Department Seminar Series

Signifiers for Autonomous Agents: A Relational Approach to Action Perception in Open, Dynamic, and Large-Scale Hypermedia Environments

10th June 2025, 13:00 add to calender
Danai Vachtsevanou
University of St.Gallen

Abstract

Research and standardisation efforts within the Web community highlight the potential for autonomous agents to exploit an ever-expanding set of possible actions, offered by virtual services and physical devices through hypermedia. Meanwhile, continuous advancements in Artificial Intelligence (AI), e.g., on generative approaches, will likely keep enlarging the diverse landscape of agents that shall use these action sets based on their individual characteristics. This raises the challenge of how agents can effectively and efficiently discover, reason about, and act upon an increasing number of dynamically available action possibilities, especially given differences in their goals, knowledge, and architectures.

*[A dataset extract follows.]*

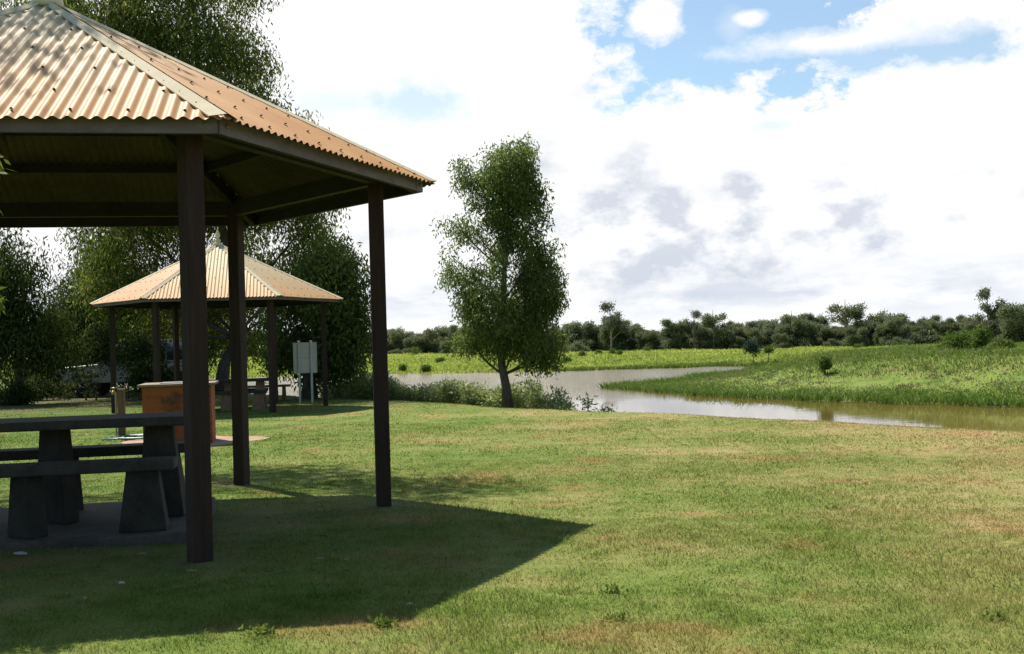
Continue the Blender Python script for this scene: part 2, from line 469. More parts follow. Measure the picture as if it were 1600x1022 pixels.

Drawing from User-Centered Design and Ecological Psychology, we propose a model for representing action possibilities as signifiers in dynamic, large-scale, and open Hypermedia Multi-Agent Systems. Signifiers are by-design relational, enabling the development of mechanisms for the advertisement, reasoning and use of possible actions in ways tailored to the situation and characteristics of their target agent (types). We present such mechanisms through a conceptual framework to action perception, show how they facilitate the discoverability and interpretability of action possibilities to decrease agents’ reasoning times and error rates, and discuss the trade-offs that they introduce, such as reduced agent workload, and advanced guidance, versus increased autonomy and transparency.

We conclude by outlining research directions for developing signifiers as a uniform approach to advertising action possibilities in human–AI collaborative environments, while situating this work within the broader context of ongoing efforts in the Web-based Autonomous Systems community, supported by the World Wide Web Consortium (W3C) and related initiatives.